Stated goal - From the listing below, pull out every line where the string "high" appears.

Recorded data -
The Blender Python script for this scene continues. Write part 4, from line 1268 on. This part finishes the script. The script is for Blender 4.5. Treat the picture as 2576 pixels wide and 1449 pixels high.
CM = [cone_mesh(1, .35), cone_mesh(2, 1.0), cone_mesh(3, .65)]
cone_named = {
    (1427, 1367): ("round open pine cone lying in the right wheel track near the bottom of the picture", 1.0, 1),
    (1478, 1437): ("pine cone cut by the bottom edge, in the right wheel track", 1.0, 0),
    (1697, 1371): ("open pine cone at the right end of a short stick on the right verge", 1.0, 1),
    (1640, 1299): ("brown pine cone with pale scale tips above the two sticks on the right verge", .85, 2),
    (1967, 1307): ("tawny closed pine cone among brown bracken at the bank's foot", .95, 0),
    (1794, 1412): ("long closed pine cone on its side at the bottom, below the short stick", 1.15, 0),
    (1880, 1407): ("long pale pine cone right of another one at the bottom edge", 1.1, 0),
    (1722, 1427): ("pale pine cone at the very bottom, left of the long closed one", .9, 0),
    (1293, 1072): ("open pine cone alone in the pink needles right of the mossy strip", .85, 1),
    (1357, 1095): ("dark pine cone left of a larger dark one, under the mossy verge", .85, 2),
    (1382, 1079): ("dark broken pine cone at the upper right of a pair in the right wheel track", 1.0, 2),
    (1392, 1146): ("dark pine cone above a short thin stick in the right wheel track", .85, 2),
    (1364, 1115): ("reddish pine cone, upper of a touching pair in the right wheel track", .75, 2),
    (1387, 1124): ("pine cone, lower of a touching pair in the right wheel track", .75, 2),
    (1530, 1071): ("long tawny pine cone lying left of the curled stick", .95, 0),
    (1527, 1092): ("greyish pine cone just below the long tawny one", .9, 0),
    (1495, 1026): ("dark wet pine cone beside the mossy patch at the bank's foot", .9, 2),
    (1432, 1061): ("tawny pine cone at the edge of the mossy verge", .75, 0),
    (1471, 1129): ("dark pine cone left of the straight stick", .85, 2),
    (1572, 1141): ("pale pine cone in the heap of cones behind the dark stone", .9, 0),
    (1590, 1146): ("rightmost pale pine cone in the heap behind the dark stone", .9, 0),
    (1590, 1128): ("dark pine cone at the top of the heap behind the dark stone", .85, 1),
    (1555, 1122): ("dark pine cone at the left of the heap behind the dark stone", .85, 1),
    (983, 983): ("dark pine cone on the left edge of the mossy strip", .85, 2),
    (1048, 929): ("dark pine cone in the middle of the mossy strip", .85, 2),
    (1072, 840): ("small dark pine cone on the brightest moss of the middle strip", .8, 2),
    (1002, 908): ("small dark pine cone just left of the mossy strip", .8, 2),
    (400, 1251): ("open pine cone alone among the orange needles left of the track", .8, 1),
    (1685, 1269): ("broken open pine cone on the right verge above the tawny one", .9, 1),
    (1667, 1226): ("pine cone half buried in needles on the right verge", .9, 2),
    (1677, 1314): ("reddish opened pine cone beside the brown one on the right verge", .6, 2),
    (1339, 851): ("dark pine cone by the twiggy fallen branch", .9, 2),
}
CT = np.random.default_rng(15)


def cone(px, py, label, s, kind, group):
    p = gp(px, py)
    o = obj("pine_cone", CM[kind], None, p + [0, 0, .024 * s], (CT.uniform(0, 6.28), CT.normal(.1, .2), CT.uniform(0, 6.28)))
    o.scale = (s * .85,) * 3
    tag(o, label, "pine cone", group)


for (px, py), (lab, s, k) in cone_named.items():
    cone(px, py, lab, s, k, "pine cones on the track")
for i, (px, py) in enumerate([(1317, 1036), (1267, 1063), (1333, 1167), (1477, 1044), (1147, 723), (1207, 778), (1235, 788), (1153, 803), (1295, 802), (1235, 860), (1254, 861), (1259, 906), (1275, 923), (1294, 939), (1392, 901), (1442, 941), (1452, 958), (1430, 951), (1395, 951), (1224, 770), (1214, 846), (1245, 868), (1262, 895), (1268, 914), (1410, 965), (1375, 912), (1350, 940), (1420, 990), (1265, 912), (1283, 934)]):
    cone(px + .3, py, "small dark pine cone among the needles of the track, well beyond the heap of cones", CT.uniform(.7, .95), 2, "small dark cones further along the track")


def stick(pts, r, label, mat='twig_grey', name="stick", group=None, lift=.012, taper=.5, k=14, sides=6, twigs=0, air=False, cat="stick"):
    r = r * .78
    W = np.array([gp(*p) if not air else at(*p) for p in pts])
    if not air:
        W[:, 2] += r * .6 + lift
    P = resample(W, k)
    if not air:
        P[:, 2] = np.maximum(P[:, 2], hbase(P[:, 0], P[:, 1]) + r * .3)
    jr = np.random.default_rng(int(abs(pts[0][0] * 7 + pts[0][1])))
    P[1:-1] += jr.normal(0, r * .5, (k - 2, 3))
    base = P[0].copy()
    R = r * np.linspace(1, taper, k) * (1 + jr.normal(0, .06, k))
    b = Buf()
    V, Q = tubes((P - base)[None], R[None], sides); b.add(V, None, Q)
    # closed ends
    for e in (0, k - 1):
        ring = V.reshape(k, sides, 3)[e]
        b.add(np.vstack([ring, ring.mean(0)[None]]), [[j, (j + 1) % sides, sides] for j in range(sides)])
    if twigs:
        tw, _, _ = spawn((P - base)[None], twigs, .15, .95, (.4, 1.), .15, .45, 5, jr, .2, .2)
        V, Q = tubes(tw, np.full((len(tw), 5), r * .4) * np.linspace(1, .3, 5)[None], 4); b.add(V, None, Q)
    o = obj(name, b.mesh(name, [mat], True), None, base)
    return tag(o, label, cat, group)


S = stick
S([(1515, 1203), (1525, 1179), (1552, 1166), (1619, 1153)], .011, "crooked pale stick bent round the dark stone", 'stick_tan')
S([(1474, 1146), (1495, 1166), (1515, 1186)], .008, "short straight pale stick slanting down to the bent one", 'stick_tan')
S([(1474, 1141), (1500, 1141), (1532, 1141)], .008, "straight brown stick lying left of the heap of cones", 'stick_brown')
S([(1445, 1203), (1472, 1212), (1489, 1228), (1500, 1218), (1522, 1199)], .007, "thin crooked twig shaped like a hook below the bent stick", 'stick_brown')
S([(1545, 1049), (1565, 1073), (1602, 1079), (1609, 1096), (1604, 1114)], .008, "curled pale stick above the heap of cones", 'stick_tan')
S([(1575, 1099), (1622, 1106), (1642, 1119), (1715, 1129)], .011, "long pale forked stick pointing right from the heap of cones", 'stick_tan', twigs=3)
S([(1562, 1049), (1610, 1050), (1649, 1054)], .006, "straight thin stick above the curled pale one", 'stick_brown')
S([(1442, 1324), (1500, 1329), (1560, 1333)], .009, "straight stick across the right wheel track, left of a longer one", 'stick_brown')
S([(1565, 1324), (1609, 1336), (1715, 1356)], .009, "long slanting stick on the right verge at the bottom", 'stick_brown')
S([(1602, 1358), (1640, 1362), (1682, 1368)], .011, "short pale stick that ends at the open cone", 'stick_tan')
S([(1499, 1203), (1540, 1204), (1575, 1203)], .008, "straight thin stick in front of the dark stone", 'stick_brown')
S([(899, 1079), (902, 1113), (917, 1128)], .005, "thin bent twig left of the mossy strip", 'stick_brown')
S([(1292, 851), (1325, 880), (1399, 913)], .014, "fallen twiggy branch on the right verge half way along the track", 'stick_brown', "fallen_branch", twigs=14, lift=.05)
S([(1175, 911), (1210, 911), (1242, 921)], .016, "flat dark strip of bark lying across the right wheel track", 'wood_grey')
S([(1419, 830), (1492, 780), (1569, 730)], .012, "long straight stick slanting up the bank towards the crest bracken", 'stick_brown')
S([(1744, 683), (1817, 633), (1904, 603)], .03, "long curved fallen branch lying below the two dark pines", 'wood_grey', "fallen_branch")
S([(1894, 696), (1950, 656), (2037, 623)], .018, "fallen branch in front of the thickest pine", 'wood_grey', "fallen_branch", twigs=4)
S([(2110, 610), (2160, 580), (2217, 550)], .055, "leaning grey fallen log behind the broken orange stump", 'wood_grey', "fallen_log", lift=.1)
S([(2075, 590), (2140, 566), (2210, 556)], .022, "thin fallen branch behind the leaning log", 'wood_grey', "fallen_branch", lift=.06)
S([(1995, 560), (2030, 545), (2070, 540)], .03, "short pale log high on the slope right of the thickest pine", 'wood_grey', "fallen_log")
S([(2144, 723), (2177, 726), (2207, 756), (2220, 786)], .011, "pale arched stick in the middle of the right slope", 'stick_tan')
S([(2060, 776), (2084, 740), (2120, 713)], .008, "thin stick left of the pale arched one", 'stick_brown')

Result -
The Blender Python script for this scene continues. Write part 4, from line 1268 on. This part finishes the script. The script is for Blender 4.5. Treat the picture as 2576 pixels wide and 1449 pixels high.
S([(1995, 560), (2030, 545), (2070, 540)], .03, "short pale log high on the slope right of the thickest pine", 'wood_grey', "fallen_log")